I've a polar chart in an application, which displays a curve:
I would like to add a functionality when I click on the plot.
When I click(at the point M here), I know the orientation and amplitude of:
- CA(and CA')
- CB(and CB')
- CM
For the functionality I required, I need to get the amplitude of CX(and CX')(I already have the orientation, which the same that of CM.
I can imagine finding this with a lot of cos and sin, but what would be the easiest way to make it(which should works in every quadrant of the chart)?
I'm sure there should be some kind of geometric computation that I can do, but I can't find it.
I'd write your points as complex numbers for the moment, since that avoids all those vectors and trigonometric functions all over the place.
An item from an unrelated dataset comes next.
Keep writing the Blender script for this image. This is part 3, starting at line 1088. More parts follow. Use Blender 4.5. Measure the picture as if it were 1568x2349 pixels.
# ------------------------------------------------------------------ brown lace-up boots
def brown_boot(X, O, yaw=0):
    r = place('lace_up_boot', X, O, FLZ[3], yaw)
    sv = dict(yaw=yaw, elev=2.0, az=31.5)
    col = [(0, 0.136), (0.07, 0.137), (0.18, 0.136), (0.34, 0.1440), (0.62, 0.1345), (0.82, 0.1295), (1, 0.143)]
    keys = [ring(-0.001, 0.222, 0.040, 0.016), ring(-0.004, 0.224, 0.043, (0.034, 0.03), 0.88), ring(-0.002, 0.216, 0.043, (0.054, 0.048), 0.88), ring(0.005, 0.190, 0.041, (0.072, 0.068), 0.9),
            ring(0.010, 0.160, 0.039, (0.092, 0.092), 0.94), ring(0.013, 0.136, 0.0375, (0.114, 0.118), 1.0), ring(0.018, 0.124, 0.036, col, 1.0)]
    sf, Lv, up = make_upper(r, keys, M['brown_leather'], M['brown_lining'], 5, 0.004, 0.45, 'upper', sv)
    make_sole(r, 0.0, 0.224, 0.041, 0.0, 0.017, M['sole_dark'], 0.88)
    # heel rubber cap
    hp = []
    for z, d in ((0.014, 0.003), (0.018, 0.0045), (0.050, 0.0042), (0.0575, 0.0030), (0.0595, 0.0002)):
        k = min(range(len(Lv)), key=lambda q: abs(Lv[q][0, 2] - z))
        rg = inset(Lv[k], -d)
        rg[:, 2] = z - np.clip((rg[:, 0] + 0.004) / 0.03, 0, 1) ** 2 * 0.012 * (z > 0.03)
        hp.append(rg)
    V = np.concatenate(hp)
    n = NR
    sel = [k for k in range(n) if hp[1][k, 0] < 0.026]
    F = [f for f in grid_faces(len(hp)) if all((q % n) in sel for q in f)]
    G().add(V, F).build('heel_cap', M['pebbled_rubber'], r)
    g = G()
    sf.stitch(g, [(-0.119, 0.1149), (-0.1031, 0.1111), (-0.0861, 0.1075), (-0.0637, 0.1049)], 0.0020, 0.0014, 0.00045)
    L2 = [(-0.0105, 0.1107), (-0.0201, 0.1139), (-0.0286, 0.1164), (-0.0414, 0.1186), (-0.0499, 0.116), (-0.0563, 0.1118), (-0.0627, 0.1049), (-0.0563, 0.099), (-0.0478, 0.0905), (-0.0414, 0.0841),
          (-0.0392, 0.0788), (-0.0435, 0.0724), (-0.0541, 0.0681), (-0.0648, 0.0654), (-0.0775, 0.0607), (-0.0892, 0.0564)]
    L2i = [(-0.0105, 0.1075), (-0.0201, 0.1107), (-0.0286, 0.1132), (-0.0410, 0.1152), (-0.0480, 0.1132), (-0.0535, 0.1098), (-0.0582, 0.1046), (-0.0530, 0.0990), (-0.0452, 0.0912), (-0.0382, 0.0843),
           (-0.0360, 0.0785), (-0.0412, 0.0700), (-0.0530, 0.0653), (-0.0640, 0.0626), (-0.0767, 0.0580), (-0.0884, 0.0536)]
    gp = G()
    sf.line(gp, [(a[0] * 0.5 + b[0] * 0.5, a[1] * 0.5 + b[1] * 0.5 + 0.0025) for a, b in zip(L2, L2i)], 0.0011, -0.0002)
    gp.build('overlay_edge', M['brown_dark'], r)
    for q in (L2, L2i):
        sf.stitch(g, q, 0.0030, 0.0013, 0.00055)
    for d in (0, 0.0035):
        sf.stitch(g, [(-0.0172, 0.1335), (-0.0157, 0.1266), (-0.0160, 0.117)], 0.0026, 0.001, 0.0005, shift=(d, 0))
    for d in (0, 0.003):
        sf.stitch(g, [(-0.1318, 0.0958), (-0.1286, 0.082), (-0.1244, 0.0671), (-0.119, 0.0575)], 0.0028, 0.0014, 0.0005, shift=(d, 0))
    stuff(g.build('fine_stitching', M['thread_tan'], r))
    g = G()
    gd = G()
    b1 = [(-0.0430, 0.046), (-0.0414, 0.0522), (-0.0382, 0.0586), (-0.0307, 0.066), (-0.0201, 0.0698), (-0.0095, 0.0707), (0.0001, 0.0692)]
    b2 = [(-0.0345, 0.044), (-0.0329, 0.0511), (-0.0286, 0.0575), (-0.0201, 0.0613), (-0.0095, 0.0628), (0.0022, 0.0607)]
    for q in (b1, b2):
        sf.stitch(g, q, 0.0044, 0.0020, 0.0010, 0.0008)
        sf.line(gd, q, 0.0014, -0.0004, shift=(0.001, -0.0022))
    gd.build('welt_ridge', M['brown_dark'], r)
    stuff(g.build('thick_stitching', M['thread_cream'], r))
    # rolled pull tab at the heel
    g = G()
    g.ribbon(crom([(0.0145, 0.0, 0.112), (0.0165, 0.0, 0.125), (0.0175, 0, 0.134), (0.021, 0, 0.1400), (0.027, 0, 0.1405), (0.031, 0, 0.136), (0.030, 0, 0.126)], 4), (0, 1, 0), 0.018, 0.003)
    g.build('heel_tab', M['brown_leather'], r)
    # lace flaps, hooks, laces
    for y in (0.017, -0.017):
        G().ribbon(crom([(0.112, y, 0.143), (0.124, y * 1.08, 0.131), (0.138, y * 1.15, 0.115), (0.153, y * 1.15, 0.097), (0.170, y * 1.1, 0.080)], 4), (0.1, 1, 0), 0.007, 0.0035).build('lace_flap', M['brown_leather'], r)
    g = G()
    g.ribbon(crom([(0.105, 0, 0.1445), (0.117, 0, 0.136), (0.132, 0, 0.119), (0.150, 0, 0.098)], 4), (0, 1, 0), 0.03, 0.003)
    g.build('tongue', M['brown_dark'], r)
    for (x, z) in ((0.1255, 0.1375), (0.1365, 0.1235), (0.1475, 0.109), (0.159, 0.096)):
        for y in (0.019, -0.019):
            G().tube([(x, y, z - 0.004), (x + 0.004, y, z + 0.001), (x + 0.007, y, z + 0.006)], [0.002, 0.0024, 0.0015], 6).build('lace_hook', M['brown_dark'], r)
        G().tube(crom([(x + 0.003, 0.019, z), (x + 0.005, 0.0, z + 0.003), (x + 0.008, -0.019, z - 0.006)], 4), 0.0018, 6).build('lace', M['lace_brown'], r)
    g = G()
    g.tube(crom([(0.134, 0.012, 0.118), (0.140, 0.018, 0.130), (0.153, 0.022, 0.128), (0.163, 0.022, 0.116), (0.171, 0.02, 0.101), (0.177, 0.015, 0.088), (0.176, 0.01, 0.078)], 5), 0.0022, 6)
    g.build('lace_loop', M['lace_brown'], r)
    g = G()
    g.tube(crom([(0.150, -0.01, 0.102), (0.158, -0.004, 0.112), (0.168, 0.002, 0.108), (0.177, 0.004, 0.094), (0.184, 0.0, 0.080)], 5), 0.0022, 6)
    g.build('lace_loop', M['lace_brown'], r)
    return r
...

So you have
$$ z_A=r_Ae^{i\varphi_A}\qquad z_B=r_Be^{i\varphi_B}\qquad z_M=r_Me^{i\varphi_M}\qquad z_X=r_Xe^{i\varphi_M} $$
So you want to find $r_X\in\mathbb R$ based on the additional constraint that $z_A,z_B,z_X$ are collinear, which you can express as
$$\frac{z_X-z_A}{z_B-z_A}\in\mathbb R$$
A number is real if it is equal to its own complex conjugate, so you get
\begin{align*} (z_X-z_A)(\bar z_B-\bar z_A)&=(\bar z_X-\bar z_A)(z_B-z_A) \\ z_X\bar z_B - z_A\bar z_B - z_X\bar z_A&=\bar z_Xz_B-\bar z_Az_B-\bar z_Xz_A \\ r_Xe^{i\varphi_M}(\bar z_B-\bar z_A) - z_A\bar z_B&= r_Xe^{-i\varphi_M}(z_B-z_A) - \bar z_Az_B \\ r_X\bigl(e^{i\varphi_M}(\bar z_B-\bar z_A)-e^{-i\varphi_M}(z_B-z_A)\bigr) &= z_A\bar z_B - \bar z_Az_B \\ r_X &= \frac{z_A\bar z_B - \bar z_Az_B} {e^{i\varphi_M}(\bar z_B-\bar z_A)-e^{-i\varphi_M}(z_B-z_A)} \end{align*}
Both numerator and denominator are the difference between a complex number and its complex conjugate. Since $(a+ib)-(a-ib)=2ib$, both are purely imaginary numbers, so their quotient is real. You could also formulate this in terms of imaginary parts:
$$ r_X = \frac{\operatorname{Im}\bigl(z_A\bar z_B\bigr)} {\operatorname{Im}\bigl(e^{i\varphi_M}(\bar z_B-\bar z_A)\bigr)} $$
Both numerator and denominator are the imaginary part of some product, and the second factor is a complex conjugate number. The imaginary part of such a product is
$$\operatorname{Im}\bigl((a+ib)(c-id)\bigr)=bc-ad =-\begin{vmatrix}a&c\\b&d\end{vmatrix}$$
So you might as well interpret numerator and denominator as determinants and write
$$r_X=\frac{\begin{vmatrix} r_A\cos\varphi_A & r_B\cos\varphi_B \\ r_A\sin\varphi_A & r_B\sin\varphi_B \end{vmatrix}} {\begin{vmatrix} \cos\varphi_M & r_B\cos\varphi_B - r_A\cos\varphi_A \\ \sin\varphi_M & r_B\sin\varphi_B - r_A\sin\varphi_A \end{vmatrix}}= \frac{r_Ar_B\sin(\varphi_B-\varphi_A)}{\begin{vmatrix} \cos\varphi_M & r_B\cos\varphi_B - r_A\cos\varphi_A \\ \sin\varphi_M & r_B\sin\varphi_B - r_A\sin\varphi_A \end{vmatrix}} $$
The simplification in the numerator makes use of the fact that the determinant of two unit-length vectors is equal to the sine of the angle between them.